Dataset section >>
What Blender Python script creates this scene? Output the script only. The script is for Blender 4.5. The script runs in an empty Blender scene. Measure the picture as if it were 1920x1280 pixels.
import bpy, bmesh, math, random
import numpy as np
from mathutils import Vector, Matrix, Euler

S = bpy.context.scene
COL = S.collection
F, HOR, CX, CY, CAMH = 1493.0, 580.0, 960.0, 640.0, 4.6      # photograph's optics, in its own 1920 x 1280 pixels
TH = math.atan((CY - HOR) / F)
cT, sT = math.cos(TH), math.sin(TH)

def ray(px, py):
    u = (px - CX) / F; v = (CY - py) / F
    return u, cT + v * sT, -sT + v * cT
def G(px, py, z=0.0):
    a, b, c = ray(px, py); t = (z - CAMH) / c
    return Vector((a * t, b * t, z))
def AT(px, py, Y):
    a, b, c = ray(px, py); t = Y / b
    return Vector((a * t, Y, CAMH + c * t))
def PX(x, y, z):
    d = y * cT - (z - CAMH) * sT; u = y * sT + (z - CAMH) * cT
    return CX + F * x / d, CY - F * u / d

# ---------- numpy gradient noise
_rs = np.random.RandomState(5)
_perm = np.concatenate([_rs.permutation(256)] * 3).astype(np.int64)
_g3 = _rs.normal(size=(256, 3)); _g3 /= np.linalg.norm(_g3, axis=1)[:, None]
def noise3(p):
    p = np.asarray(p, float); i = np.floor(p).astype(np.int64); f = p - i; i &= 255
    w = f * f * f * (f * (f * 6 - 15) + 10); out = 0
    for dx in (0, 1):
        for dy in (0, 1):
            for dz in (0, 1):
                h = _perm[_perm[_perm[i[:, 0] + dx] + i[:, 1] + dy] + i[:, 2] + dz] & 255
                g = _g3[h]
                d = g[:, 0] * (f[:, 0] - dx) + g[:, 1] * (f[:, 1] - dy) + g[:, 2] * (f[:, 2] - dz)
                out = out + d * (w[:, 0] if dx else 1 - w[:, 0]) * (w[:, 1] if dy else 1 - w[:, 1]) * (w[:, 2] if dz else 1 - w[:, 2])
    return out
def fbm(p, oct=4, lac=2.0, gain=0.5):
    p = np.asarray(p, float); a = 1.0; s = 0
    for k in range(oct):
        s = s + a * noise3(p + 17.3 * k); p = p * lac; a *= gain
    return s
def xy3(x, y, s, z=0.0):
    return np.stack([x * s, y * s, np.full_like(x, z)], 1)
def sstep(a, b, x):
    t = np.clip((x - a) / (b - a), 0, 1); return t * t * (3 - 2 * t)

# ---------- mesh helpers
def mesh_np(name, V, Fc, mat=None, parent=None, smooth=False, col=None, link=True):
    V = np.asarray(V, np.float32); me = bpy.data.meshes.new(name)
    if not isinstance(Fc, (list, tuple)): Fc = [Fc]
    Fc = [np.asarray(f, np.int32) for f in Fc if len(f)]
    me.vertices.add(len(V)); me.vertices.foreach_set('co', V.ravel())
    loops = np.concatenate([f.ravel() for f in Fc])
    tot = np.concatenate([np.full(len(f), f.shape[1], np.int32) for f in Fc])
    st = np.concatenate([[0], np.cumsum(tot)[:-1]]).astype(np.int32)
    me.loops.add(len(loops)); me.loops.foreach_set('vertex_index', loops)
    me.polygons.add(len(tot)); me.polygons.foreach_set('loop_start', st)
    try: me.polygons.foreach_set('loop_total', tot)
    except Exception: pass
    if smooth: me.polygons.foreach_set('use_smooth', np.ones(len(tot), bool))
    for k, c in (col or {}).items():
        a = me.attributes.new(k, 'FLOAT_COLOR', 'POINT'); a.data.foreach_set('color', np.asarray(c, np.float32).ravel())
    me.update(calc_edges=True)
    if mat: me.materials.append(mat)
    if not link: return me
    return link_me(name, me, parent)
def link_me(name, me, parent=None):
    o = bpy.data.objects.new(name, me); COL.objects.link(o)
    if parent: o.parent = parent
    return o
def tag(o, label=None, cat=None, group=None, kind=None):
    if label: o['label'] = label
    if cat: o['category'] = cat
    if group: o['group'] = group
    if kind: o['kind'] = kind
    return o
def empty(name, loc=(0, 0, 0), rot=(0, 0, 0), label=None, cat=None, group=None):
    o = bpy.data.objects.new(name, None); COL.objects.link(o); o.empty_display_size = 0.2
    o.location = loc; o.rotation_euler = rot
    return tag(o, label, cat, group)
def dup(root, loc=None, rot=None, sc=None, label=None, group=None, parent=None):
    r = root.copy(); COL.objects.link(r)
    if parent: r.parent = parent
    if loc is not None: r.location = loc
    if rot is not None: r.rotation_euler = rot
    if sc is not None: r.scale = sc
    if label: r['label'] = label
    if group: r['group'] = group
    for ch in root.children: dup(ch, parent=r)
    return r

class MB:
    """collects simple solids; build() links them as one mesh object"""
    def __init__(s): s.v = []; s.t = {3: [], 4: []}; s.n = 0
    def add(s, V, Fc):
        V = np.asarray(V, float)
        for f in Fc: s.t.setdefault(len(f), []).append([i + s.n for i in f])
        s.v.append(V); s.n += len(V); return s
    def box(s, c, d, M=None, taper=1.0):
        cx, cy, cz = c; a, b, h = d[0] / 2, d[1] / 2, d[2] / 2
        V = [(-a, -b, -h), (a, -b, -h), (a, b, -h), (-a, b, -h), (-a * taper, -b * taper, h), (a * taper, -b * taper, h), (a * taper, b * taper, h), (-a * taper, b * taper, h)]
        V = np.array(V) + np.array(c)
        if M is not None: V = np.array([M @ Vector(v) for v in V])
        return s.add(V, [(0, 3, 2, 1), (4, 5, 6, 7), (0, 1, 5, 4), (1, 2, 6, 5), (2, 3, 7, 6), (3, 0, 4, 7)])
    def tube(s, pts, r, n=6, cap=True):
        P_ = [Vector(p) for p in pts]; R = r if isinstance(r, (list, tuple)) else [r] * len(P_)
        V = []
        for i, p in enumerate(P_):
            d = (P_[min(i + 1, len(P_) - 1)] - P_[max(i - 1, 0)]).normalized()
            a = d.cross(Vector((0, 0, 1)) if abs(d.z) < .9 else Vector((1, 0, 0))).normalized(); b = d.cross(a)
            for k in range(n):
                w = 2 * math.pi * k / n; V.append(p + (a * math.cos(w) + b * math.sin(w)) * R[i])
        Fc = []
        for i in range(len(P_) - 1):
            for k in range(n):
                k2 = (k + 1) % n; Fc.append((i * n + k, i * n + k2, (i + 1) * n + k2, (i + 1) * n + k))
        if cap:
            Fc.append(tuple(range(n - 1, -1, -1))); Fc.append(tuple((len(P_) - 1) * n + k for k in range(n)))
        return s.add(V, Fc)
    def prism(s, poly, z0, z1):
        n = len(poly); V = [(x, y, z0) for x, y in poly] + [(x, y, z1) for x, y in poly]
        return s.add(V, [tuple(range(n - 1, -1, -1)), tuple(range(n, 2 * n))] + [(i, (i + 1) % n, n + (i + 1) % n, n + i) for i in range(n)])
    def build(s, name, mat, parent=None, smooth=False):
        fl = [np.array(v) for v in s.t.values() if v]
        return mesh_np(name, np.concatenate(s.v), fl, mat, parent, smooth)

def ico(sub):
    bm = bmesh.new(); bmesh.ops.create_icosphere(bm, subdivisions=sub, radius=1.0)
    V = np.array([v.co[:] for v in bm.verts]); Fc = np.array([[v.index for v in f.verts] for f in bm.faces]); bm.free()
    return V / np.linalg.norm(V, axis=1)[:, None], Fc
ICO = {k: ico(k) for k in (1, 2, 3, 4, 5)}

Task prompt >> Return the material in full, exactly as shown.

Solved problem >>
What Blender Python script creates this scene? Output the script only. The script is for Blender 4.5. The script runs in an empty Blender scene. Measure the picture as if it were 1920x1280 pixels.
import bpy, bmesh, math, random
import numpy as np
from mathutils import Vector, Matrix, Euler

S = bpy.context.scene
COL = S.collection
F, HOR, CX, CY, CAMH = 1493.0, 580.0, 960.0, 640.0, 4.6      # photograph's optics, in its own 1920 x 1280 pixels
TH = math.atan((CY - HOR) / F)
cT, sT = math.cos(TH), math.sin(TH)

def ray(px, py):
    u = (px - CX) / F; v = (CY - py) / F
    return u, cT + v * sT, -sT + v * cT
def G(px, py, z=0.0):
    a, b, c = ray(px, py); t = (z - CAMH) / c
    return Vector((a * t, b * t, z))
def AT(px, py, Y):
    a, b, c = ray(px, py); t = Y / b
    return Vector((a * t, Y, CAMH + c * t))
def PX(x, y, z):
    d = y * cT - (z - CAMH) * sT; u = y * sT + (z - CAMH) * cT
    return CX + F * x / d, CY - F * u / d

# ---------- numpy gradient noise
_rs = np.random.RandomState(5)
_perm = np.concatenate([_rs.permutation(256)] * 3).astype(np.int64)
_g3 = _rs.normal(size=(256, 3)); _g3 /= np.linalg.norm(_g3, axis=1)[:, None]
def noise3(p):
    p = np.asarray(p, float); i = np.floor(p).astype(np.int64); f = p - i; i &= 255
    w = f * f * f * (f * (f * 6 - 15) + 10); out = 0
    for dx in (0, 1):
        for dy in (0, 1):
            for dz in (0, 1):
                h = _perm[_perm[_perm[i[:, 0] + dx] + i[:, 1] + dy] + i[:, 2] + dz] & 255
                g = _g3[h]
                d = g[:, 0] * (f[:, 0] - dx) + g[:, 1] * (f[:, 1] - dy) + g[:, 2] * (f[:, 2] - dz)
                out = out + d * (w[:, 0] if dx else 1 - w[:, 0]) * (w[:, 1] if dy else 1 - w[:, 1]) * (w[:, 2] if dz else 1 - w[:, 2])
    return out
def fbm(p, oct=4, lac=2.0, gain=0.5):
    p = np.asarray(p, float); a = 1.0; s = 0
    for k in range(oct):
        s = s + a * noise3(p + 17.3 * k); p = p * lac; a *= gain
    return s
def xy3(x, y, s, z=0.0):
    return np.stack([x * s, y * s, np.full_like(x, z)], 1)
def sstep(a, b, x):
    t = np.clip((x - a) / (b - a), 0, 1); return t * t * (3 - 2 * t)

# ---------- mesh helpers
def mesh_np(name, V, Fc, mat=None, parent=None, smooth=False, col=None, link=True):
    V = np.asarray(V, np.float32); me = bpy.data.meshes.new(name)
    if not isinstance(Fc, (list, tuple)): Fc = [Fc]
    Fc = [np.asarray(f, np.int32) for f in Fc if len(f)]
    me.vertices.add(len(V)); me.vertices.foreach_set('co', V.ravel())
    loops = np.concatenate([f.ravel() for f in Fc])
    tot = np.concatenate([np.full(len(f), f.shape[1], np.int32) for f in Fc])
    st = np.concatenate([[0], np.cumsum(tot)[:-1]]).astype(np.int32)
    me.loops.add(len(loops)); me.loops.foreach_set('vertex_index', loops)
    me.polygons.add(len(tot)); me.polygons.foreach_set('loop_start', st)
    try: me.polygons.foreach_set('loop_total', tot)
    except Exception: pass
    if smooth: me.polygons.foreach_set('use_smooth', np.ones(len(tot), bool))
    for k, c in (col or {}).items():
        a = me.attributes.new(k, 'FLOAT_COLOR', 'POINT'); a.data.foreach_set('color', np.asarray(c, np.float32).ravel())
    me.update(calc_edges=True)
    if mat: me.materials.append(mat)
    if not link: return me
    return link_me(name, me, parent)
def link_me(name, me, parent=None):
    o = bpy.data.objects.new(name, me); COL.objects.link(o)
    if parent: o.parent = parent
    return o
def tag(o, label=None, cat=None, group=None, kind=None):
    if label: o['label'] = label
    if cat: o['category'] = cat
    if group: o['group'] = group
    if kind: o['kind'] = kind
    return o
def empty(name, loc=(0, 0, 0), rot=(0, 0, 0), label=None, cat=None, group=None):
    o = bpy.data.objects.new(name, None); COL.objects.link(o); o.empty_display_size = 0.2
    o.location = loc; o.rotation_euler = rot
    return tag(o, label, cat, group)
def dup(root, loc=None, rot=None, sc=None, label=None, group=None, parent=None):
    r = root.copy(); COL.objects.link(r)
    if parent: r.parent = parent
    if loc is not None: r.location = loc
    if rot is not None: r.rotation_euler = rot
    if sc is not None: r.scale = sc
    if label: r['label'] = label
    if group: r['group'] = group
    for ch in root.children: dup(ch, parent=r)
    return r

class MB:
    """collects simple solids; build() links them as one mesh object"""
    def __init__(s): s.v = []; s.t = {3: [], 4: []}; s.n = 0
    def add(s, V, Fc):
        V = np.asarray(V, float)
        for f in Fc: s.t.setdefault(len(f), []).append([i + s.n for i in f])
        s.v.append(V); s.n += len(V); return s
    def box(s, c, d, M=None, taper=1.0):
        cx, cy, cz = c; a, b, h = d[0] / 2, d[1] / 2, d[2] / 2
        V = [(-a, -b, -h), (a, -b, -h), (a, b, -h), (-a, b, -h), (-a * taper, -b * taper, h), (a * taper, -b * taper, h), (a * taper, b * taper, h), (-a * taper, b * taper, h)]
        V = np.array(V) + np.array(c)
        if M is not None: V = np.array([M @ Vector(v) for v in V])
        return s.add(V, [(0, 3, 2, 1), (4, 5, 6, 7), (0, 1, 5, 4), (1, 2, 6, 5), (2, 3, 7, 6), (3, 0, 4, 7)])
    def tube(s, pts, r, n=6, cap=True):
        P_ = [Vector(p) for p in pts]; R = r if isinstance(r, (list, tuple)) else [r] * len(P_)
        V = []
        for i, p in enumerate(P_):
            d = (P_[min(i + 1, len(P_) - 1)] - P_[max(i - 1, 0)]).normalized()
            a = d.cross(Vector((0, 0, 1)) if abs(d.z) < .9 else Vector((1, 0, 0))).normalized(); b = d.cross(a)
            for k in range(n):
                w = 2 * math.pi * k / n; V.append(p + (a * math.cos(w) + b * math.sin(w)) * R[i])
        Fc = []
        for i in range(len(P_) - 1):
            for k in range(n):
                k2 = (k + 1) % n; Fc.append((i * n + k, i * n + k2, (i + 1) * n + k2, (i + 1) * n + k))
        if cap:
            Fc.append(tuple(range(n - 1, -1, -1))); Fc.append(tuple((len(P_) - 1) * n + k for k in range(n)))
        return s.add(V, Fc)
    def prism(s, poly, z0, z1):
        n = len(poly); V = [(x, y, z0) for x, y in poly] + [(x, y, z1) for x, y in poly]
        return s.add(V, [tuple(range(n - 1, -1, -1)), tuple(range(n, 2 * n))] + [(i, (i + 1) % n, n + (i + 1) % n, n + i) for i in range(n)])
    def build(s, name, mat, parent=None, smooth=False):
        fl = [np.array(v) for v in s.t.values() if v]
        return mesh_np(name, np.concatenate(s.v), fl, mat, parent, smooth)

def ico(sub):
    bm = bmesh.new(); bmesh.ops.create_icosphere(bm, subdivisions=sub, radius=1.0)
    V = np.array([v.co[:] for v in bm.verts]); Fc = np.array([[v.index for v in f.verts] for f in bm.faces]); bm.free()
    return V / np.linalg.norm(V, axis=1)[:, None], Fc
ICO = {k: ico(k) for k in (1, 2, 3, 4, 5)}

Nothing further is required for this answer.